Preciso ao, tal qual em O Primeiro Homem, tratar os épicos feitos
desta tripulação com sobriedade e propriedade, Destino à Lua ajudou a
"inaugurar" a corrida espacial em Hollywood, servindo como molde nas
décadas seguintes para alguns dos mais bem-sucedidos filmes do gênero. Por mais
que, graças ao visionarismo estético de Irving Pinchel, o longa tenha faturado
o Oscar de Melhor Efeitos Especiais, o grande prêmio da produção veio anos mais
tarde quando Isaac Asimov, o "pai" da robótica e um Ás da
ficção-científica, em sua autobiografia, classificou Destination Moon (no
original) como "o primeiro filme inteligente de ficção científica
produzido". Um elogio que vale muito mais do que qualquer estatueta.
Um comentário:
Assisti esse filme umas duas vezes na segunda metade dos anos 80 na sessão da tarde quando eu tinha meus 13-14 anos e era fanático pelas viagens espaciais. Eu já tinha lido detalhadamente a viagem da Apollo 11 e quando eu assisti esse apesar de ter gostado muito estranhei o tipo de foguete fusiforme semelhante aos dos desenhos animados onde ele não descartava estágios para poupar peso conforme vai diminuindo o combustível. Só depois que descobri que o filme era anterior à Apollo 11. Dá pra ver que no início vemos imagens de um lançamento real de um descendente direto do míssil V2.
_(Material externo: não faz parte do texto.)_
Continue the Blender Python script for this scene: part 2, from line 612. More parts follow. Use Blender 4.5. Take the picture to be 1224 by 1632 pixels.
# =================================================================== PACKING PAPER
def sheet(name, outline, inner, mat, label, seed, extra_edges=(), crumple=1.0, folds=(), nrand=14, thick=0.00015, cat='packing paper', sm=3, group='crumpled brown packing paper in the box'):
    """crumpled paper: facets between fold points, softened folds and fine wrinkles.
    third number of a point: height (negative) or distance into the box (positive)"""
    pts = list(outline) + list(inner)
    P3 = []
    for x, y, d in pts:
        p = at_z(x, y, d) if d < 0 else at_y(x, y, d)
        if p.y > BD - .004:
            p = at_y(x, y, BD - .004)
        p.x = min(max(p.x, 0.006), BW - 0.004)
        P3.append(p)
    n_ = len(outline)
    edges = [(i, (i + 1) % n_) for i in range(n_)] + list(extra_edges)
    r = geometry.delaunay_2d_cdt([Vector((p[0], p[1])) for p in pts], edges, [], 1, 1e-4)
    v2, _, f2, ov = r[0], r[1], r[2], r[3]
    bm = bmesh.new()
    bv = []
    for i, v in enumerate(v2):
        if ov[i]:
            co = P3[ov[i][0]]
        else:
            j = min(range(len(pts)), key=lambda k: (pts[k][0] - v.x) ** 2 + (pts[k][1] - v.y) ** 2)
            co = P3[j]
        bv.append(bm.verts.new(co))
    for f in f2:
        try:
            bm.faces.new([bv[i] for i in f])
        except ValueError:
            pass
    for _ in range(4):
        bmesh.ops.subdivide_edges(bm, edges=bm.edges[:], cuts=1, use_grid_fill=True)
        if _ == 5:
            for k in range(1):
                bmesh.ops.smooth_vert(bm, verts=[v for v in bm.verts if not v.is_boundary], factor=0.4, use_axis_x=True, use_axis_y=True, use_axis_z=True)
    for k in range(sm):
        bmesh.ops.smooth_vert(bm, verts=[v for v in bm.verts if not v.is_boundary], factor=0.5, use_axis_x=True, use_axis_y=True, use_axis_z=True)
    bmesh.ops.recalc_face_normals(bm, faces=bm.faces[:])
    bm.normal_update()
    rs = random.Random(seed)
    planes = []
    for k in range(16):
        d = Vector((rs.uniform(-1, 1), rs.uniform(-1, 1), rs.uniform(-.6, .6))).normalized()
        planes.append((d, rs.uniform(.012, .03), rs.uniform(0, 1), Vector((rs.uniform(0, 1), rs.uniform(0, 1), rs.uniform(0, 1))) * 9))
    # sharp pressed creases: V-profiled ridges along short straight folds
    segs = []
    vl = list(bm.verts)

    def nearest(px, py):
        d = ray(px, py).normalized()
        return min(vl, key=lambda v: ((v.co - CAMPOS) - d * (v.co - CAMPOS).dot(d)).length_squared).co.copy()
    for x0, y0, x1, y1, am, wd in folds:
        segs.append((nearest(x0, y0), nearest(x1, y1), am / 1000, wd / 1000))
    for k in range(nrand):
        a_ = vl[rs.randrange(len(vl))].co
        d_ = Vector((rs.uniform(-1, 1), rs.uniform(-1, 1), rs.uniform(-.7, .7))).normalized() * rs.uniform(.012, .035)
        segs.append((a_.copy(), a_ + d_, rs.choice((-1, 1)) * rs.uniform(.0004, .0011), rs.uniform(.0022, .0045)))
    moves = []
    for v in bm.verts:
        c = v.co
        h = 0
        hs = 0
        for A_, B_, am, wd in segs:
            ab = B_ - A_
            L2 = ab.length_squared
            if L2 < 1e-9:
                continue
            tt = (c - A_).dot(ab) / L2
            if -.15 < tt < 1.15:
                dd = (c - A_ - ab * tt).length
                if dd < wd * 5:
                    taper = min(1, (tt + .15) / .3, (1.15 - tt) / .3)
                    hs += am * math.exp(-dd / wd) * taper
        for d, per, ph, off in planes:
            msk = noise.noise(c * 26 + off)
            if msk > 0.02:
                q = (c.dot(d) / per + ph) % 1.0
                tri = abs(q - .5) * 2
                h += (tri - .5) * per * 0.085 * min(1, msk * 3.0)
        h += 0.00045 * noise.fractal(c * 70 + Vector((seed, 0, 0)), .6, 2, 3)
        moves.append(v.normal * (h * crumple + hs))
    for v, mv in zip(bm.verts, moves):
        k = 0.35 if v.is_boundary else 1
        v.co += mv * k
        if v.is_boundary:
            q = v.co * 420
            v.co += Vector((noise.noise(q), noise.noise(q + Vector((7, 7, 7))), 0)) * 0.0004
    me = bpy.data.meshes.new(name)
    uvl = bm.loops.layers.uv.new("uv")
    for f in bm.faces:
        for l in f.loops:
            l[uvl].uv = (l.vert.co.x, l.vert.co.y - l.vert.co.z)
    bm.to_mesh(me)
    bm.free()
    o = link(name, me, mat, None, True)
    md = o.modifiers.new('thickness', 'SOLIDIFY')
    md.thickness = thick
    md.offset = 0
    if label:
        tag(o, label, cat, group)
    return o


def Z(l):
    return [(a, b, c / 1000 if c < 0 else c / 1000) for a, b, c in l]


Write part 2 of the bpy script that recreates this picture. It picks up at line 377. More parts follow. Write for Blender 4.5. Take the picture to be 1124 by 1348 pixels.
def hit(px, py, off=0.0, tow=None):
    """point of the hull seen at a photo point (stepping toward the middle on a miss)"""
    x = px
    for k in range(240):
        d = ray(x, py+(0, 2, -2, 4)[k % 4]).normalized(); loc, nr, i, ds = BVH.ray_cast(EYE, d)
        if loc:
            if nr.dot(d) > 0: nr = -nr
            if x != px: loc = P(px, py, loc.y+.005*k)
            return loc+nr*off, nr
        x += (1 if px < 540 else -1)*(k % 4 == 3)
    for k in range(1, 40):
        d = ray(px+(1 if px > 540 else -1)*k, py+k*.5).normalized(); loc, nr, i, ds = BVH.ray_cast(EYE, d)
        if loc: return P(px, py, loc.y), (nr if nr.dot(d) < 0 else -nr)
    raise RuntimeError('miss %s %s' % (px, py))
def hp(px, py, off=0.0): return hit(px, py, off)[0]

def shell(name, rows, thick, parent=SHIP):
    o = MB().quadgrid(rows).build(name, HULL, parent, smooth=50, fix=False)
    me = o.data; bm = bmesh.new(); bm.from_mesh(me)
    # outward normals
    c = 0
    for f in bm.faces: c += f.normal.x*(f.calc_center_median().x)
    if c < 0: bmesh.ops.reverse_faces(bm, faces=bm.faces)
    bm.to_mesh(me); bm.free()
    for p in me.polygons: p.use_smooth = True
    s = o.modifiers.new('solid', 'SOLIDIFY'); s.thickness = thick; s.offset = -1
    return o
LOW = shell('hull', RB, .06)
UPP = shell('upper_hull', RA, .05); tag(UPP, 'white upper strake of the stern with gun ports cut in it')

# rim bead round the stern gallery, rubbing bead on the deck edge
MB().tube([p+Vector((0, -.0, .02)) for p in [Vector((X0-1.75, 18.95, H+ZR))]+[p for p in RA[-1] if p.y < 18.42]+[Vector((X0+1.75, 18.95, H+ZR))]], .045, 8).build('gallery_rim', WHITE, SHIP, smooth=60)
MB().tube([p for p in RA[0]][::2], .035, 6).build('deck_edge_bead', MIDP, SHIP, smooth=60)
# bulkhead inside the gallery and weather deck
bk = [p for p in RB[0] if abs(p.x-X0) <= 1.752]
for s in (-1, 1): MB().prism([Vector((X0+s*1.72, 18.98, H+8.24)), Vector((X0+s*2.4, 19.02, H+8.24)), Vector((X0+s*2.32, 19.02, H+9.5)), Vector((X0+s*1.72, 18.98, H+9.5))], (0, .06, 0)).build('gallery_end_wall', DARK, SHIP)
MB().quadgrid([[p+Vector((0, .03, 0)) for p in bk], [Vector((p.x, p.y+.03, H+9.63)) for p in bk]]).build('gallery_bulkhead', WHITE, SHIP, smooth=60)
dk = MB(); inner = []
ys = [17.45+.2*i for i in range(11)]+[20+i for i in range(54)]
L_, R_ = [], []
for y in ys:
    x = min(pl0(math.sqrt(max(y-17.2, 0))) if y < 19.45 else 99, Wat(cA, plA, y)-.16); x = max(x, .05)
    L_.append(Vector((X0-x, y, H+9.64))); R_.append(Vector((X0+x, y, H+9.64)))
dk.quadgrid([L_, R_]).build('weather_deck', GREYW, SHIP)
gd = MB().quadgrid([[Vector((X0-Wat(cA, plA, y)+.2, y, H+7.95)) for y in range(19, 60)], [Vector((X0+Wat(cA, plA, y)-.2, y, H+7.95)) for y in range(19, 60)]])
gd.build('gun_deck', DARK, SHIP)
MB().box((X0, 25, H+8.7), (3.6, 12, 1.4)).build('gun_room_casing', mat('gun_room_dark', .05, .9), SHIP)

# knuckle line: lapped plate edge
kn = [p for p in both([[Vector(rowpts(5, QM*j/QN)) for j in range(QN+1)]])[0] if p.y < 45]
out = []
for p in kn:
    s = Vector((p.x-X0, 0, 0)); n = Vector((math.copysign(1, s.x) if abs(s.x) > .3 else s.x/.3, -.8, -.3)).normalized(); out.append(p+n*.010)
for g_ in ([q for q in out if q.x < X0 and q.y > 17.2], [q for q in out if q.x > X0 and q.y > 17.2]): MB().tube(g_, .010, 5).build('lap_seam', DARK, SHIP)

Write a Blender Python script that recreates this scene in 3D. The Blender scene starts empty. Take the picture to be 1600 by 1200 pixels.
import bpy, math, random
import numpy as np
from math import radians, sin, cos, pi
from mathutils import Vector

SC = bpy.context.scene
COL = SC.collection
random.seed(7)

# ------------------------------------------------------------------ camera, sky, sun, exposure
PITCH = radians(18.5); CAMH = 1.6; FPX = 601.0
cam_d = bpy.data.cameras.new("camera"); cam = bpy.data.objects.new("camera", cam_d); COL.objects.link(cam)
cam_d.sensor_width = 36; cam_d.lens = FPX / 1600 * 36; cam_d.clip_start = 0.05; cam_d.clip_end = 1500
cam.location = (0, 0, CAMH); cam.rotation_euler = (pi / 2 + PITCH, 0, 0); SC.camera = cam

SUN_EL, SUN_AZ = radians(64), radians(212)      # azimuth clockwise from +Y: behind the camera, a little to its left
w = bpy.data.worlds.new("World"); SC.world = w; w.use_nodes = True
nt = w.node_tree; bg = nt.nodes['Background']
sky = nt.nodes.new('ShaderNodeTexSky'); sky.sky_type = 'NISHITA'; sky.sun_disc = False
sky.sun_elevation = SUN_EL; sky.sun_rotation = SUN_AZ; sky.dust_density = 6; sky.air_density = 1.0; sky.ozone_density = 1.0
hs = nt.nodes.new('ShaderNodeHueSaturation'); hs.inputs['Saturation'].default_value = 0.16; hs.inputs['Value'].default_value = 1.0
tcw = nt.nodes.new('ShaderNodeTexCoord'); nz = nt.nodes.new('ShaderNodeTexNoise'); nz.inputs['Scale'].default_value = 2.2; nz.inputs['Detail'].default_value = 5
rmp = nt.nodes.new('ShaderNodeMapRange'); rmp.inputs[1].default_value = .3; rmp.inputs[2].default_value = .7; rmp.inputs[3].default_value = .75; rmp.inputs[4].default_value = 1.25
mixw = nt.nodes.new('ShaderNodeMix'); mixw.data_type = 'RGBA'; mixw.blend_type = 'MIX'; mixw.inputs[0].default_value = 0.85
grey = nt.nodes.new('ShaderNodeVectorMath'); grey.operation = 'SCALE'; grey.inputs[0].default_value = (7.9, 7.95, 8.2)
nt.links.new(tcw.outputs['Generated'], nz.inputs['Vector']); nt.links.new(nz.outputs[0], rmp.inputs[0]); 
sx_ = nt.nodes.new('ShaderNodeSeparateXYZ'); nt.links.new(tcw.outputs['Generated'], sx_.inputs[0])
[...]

Outro filme que assisti na mesma época na sessão da tarde que foi feito quase na mesma época e eu imaginava que fosse novo foi Paraíso Proibido. Mas lá os astronautas do fim do século 21 explorar os planetas com discos voadores. Acho que o diretor desse ainda não estava muito por dentro do conceito de foguetes e imaginava naves espaciais somente como discos sem propelentes visíveis. O que já era comum na ficção científica da época.